Approximation with error term / bounds for double summation

Question

I'm looking for ways to find continuous functions that approximate double summations of the form $S(n)=\sum _{j=1}^n \sum _{i=1}^n f(n-i j)$ for functions $f:\mathbb{R}\to \mathbb{R}$, and for large $n$. Take, for example,

$$f(n):=\sum _{j=1}^n \sum _{i=1}^n \frac{1}{(n-i j)^4+8}$$

Heuristically, the harmonic function $h(n)=H_{\sqrt{n}}-\sqrt{\gamma }$ (and its implied analytic continuation) would seem to be a pretty good approximation to $f$ (although of course, without upper and lower bounds, its value would be limited):

But this only a rough heuristic, and it could be wrong. I am not trying to prove this specifically. Rather:

How would I go about finding an approximation algebraically?

I tried using integrals to approximate $f$ but this led (via Mathematica) to an amazingly hairy expression with around $100$ terms.
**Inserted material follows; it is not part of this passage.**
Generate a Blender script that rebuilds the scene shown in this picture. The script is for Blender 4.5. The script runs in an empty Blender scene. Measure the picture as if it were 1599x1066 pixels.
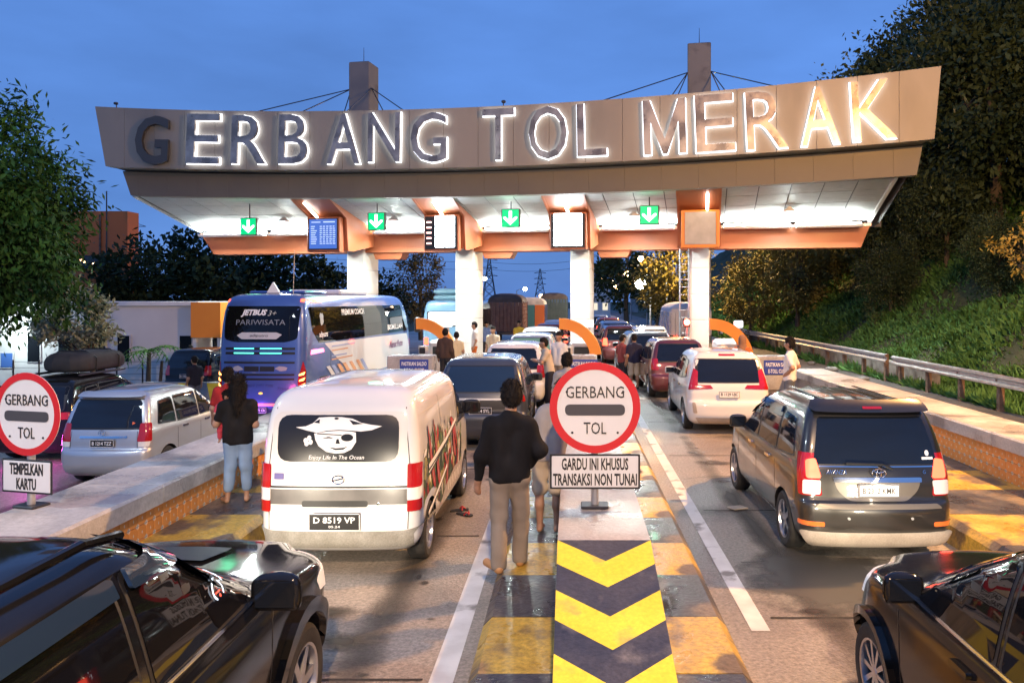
import bpy, bmesh, math, random
import numpy as np
from mathutils import Vector, Matrix
from mathutils.bvhtree import BVHTree
R = math.radians
PI = math.pi
rng = np.random.default_rng(7)
random.seed(7)
SC = bpy.context.scene
COL = SC.collection

# ------------------------------------------------------------------ camera
cam_d = bpy.data.cameras.new('camera')
cam = bpy.data.objects.new('camera', cam_d)
COL.objects.link(cam)
cam.location = (0, 0, 2.8)
cam.rotation_euler = (R(90), 0, 0)
cam_d.lens = 27.02
cam_d.sensor_width = 36
cam_d.shift_x = -93.5 / 1599
cam_d.shift_y = -65 / 1599
cam_d.clip_end = 2000
SC.camera = cam

# ------------------------------------------------------------------ world: dusk sky
W = bpy.data.worlds.new('World')
SC.world = W
W.use_nodes = True
nt = W.node_tree
for n in list(nt.nodes):
    nt.nodes.remove(n)
w_out = nt.nodes.new('ShaderNodeOutputWorld')
w_bg = nt.nodes.new('ShaderNodeBackground')
w_sky = nt.nodes.new('ShaderNodeTexSky')
w_sky.sky_type = 'NISHITA'
w_sky.sun_disc = False
w_sky.sun_elevation = R(2.0)
w_sky.sun_rotation = R(75)
w_sky.air_density = 1.0
w_sky.dust_density = 1.0
w_sky.ozone_density = 3.5
w_tc = nt.nodes.new('ShaderNodeTexCoord')
w_map = nt.nodes.new('ShaderNodeMapping')
w_map.inputs['Scale'].default_value = (1.0, 1.0, 3.2)
w_noise = nt.nodes.new('ShaderNodeTexNoise')
w_noise.inputs['Scale'].default_value = 2.2
w_noise.inputs['Detail'].default_value = 9
w_ramp = nt.nodes.new('ShaderNodeMapRange')
w_ramp.inputs['From Min'].default_value = 0.35
w_ramp.inputs['From Max'].default_value = 0.75
w_ramp.inputs["To Min"].default_value = 0.84
w_ramp.inputs['To Max'].default_value = 1.26
w_mul = nt.nodes.new('ShaderNodeVectorMath')
w_mul.operation = 'SCALE'
w_tint = nt.nodes.new('ShaderNodeMix')
w_tint.data_type = 'RGBA'
w_tint.blend_type = 'MULTIPLY'
w_tint.inputs[0].default_value = 1.0
w_tint.inputs[7].default_value = (0.80, 0.92, 1.25, 1)
nt.links.new(w_tc.outputs['Generated'], w_map.inputs['Vector'])
nt.links.new(w_map.outputs[0], w_noise.inputs['Vector'])
nt.links.new(w_noise.outputs['Fac'], w_ramp.inputs['Value'])
nt.links.new(w_sky.outputs[0], w_tint.inputs[6])
w_blue = nt.nodes.new('ShaderNodeMix')      # thin overcast at dusk evens the sky out towards one blue
w_blue.data_type = 'RGBA'
w_blue.inputs[0].default_value = 0.62
w_blue.inputs[7].default_value = (1.15, 2.7, 7.2, 1)
nt.links.new(w_tint.outputs[2], w_blue.inputs[6])
nt.links.new(w_blue.outputs[2], w_mul.inputs[0])
nt.links.new(w_ramp.outputs[0], w_mul.inputs['Scale'])
nt.links.new(w_mul.outputs[0], w_bg.inputs['Color'])
nt.links.new(w_bg.outputs[0], w_out.inputs['Surface'])
w_bg.inputs['Strength'].default_value = 0.15

SC.view_settings.view_transform = 'Standard'
SC.view_settings.look = 'None'
SC.view_settings.exposure = 0.0
SC.view_settings.gamma = 1.0
SC.cycles.use_denoising = True
SC.cycles.max_bounces = 6
SC.cycles.diffuse_bounces = 3
SC.cycles.glossy_bounces = 3
SC.cycles.sample_clamp_indirect = 4.0
SC.cycles.caustics_reflective = False
SC.cycles.caustics_refractive = False

# ------------------------------------------------------------------ helpers
def link(o, parent=None):
    COL.objects.link(o)
    if parent is not None:
        o.parent = parent
    return o

def tag(o, label=None, cat=None, group=None, kind=None):
    if label: o['label'] = label
    if cat: o['category'] = cat
    if group: o['group'] = group
    if kind: o['kind'] = kind
    return o

def thing(name, label, cat, loc=(0, 0, 0), rotz=0.0, group=None):
    o = bpy.data.objects.new(name, None)
    o.empty_display_size = 0.2
    link(o)
    o.location = loc
    o.rotation_euler = (0, 0, rotz)
    return tag(o, label, cat, group)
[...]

Presumably this is because the behaviour of the function is somewhat erratic, but the upshot is that it's not very useful.

So, how do I find something usable (ideally with bounds, but all help gratefully received)?

UPDATE:

I was wrong to dismiss the double integral so quickly - the expression may be hairy, but the result is better than I anticipated:

Which leads to an

UPDATED QUESTION:

1. Is approximation by integration the best approach? I have looked into the Euler-MacLaurin summation formula, but the double-integration defeats me.

2. If no, what approach should I use?

3. If integration is the way to go, then given the double-integral approximation

$$\sum _{j=1}^n \sum _{i=1}^n \frac{1}{(n-i j)^4+8}\approx\int _1^n \int _1^n \frac{1}{(n-t u)^4+8} \mathrm dt \mathrm du$$

and the implied error term

$$\sum _{j=1}^n \sum _{i=1}^n \frac{1}{(n-i j)^4+8}=\int _1^n \int _1^n \frac{1}{(n-t u)^4+8} \mathrm dt \mathrm du + \epsilon_n$$

Then how do I go about finding the error term $\epsilon_n$ as a function of $n$?

(For those who want to see the full double integral expression, the Mathematica code is below.)

Integrate[Integrate[1/((n - t*u)^4 + 8), {t, 1, n}, 
   Assumptions -> Element[n, Reals] && n > 1 && Element[t, Reals] && t >= 1 && 
    Element[u, Reals] && u >= 1], {u, 1, n}, 
  Assumptions -> Element[n, Reals] && n > 1]

Answer 1

This is not an answer. It is more heuristics, to explain why $f(n)$ behaves like $\log(n)$. I hope it can be formalized.

First, by changing the order of summation :

$$f(n) = \sum_{k = 1}^{n^2} Card\{(i, j) | ij = k\}\frac1{(n - k)^4 +8}$$

where $(i,j)$ is ordered.

$Card\{(i, j) | ij = k\}$ is of order $d(k)$, the number of divisors of $k$. But : $$\frac1{N} \sum_{k=1}^{N} d(k) = \log(N) + O(1)$$ (https://en.wikipedia.org/wiki/Divisor_summatory_function)

It has to be formalized but, we may consider that, $d(k) \simeq \log(k)$. Thus, maybe we can prove that :

$$f(n) \simeq \sum_{k = 1}^{n^2} \frac{\log(k)}{(n - k)^4 +8}$$

This sum is of order $\log(n)$, by spliting $k < n; k = n; k > n$.